I have not only lost sense of time but also lost sense of place, of myself in central London. The building I just stepped out of is a disused bar in a disused church which had housed a friends birthday party for the night (or morning more accurately).  The building is an ‘empty space’,  if all the world were a city than this would be it’s wilderness and I’m pleased to have stolen a moment in its short autonomous  life before being  scrubbed clean and told what to do. (The building that is, not me, though at this stage in the morning I would welcome both)

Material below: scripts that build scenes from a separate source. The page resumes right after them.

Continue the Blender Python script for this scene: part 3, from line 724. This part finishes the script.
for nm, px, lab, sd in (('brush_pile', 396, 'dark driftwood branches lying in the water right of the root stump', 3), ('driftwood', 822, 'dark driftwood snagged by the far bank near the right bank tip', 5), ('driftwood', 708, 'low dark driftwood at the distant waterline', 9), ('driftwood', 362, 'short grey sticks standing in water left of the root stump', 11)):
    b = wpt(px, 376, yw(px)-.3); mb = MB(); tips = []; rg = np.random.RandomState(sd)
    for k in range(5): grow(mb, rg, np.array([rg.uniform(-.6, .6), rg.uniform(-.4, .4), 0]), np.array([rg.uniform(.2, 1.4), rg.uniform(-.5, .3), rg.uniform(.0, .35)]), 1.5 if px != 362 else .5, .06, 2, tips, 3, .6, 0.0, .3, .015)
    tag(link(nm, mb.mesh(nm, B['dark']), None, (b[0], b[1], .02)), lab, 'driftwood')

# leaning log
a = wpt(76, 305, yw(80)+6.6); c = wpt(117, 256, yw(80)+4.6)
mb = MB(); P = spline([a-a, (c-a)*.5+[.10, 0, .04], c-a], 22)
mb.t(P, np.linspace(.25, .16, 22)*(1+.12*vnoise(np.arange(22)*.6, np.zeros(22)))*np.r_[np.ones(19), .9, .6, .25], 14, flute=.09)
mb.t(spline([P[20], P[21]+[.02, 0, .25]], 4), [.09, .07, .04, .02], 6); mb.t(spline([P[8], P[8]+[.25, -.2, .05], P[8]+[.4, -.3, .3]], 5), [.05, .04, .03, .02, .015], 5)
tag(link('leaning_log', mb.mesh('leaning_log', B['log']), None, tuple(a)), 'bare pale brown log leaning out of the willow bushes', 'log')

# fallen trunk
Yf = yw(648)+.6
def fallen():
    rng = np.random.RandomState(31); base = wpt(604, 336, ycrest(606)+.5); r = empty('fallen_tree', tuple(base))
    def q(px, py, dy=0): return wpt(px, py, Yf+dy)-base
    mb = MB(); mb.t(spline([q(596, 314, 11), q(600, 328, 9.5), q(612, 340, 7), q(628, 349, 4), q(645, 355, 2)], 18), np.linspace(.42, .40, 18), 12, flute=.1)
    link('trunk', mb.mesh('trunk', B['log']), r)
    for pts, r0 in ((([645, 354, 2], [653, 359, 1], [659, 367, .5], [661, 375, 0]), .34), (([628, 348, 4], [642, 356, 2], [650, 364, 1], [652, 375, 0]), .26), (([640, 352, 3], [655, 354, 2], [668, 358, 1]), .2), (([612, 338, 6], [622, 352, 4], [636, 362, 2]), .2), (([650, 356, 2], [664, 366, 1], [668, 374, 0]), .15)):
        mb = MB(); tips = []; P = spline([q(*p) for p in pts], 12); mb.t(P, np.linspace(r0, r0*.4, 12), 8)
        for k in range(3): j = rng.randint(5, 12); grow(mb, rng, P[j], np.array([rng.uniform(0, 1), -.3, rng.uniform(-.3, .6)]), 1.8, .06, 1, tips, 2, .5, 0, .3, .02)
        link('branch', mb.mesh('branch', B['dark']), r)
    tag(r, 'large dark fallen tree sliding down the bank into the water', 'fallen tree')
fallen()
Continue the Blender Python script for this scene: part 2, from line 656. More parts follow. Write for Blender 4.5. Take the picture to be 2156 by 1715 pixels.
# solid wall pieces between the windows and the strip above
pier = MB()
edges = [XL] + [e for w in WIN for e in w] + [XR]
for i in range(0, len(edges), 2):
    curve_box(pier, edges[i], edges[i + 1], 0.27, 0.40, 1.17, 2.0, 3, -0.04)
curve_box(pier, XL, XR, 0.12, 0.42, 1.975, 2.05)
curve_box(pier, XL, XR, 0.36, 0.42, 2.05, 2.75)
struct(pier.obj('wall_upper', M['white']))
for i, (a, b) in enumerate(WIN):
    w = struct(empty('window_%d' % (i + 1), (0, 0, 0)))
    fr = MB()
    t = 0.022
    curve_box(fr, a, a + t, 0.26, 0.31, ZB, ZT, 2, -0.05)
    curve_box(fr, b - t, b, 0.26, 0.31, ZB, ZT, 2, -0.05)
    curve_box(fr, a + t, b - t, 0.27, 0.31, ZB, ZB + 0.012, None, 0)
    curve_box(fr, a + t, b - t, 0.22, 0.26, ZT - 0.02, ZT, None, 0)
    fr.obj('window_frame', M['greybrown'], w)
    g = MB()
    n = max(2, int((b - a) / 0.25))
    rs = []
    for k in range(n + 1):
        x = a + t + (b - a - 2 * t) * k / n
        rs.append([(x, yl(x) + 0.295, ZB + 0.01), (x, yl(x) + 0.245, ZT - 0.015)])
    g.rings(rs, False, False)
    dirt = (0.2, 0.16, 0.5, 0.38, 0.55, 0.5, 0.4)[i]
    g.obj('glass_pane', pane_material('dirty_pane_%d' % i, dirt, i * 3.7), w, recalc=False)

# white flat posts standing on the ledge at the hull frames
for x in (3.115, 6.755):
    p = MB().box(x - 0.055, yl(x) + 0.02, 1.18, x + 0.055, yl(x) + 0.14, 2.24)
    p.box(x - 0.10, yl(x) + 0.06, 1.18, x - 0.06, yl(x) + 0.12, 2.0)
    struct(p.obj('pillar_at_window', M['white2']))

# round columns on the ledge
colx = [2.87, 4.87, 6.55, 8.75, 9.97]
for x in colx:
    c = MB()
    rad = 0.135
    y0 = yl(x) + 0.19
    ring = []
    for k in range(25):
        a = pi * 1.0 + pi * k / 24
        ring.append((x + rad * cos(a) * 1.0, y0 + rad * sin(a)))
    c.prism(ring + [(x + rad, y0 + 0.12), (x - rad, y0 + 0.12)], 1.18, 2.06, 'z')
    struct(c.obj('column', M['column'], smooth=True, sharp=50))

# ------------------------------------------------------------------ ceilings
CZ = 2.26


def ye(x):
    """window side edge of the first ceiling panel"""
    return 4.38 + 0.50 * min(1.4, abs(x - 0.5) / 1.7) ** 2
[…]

I am about to get on the tube when the uniqueness of this no-mans-time strikes me and I suggest to my Brixton bound friends ‘Lets walk home, the light is incredible, lets at least cross the river’. And so we do. We pick a bridge, it’s a toss up between Westminster and Charring Cross and Charring Cross wins in the end. It seems everyone still gets a kick out of crossing the Thames, particularly south londoners, perhaps it’s the affirmation of a boundary, you cant argue with a river, you’re defiantly in south London now.  Perhaps it’s just that it’s a beautiful river and this morning is no exception, she is glistening, in a murky sort of way.  We take a moment on the Southbank side of the bridge to look downstream, East, straight into the blustering winds and morning sun. The tide is low and from our vantage point on the footbridge the river now seems far away and almost outshone by the silvery stretches of beach on either side. There is no hurry, there is conversation and silence, and wind and stillness and then there are two geese! I hear them before I see them, not overhead but from bellow!  A single honk echoes under the railway bridge behind us. The pair swoop up and settle on a large concrete support just below me, they’re not Canada Geese I know this much, they’re bulkier and mostly grey.  They too stand and look downstream, as if like us planning the best route onwards, I envy them for I imagine that they’ll carry on a lot further into the sun and along the river then we will, when at waterloo we’ll  turn south and find a bus no doubt.

‘You shouldn’t live in London’ my companion claims, matter of factly, watching me watch the geese.

‘Why not’  I reply. ‘I wouldn’t get excited about geese in Totnes would I? cup of tea and bus home?’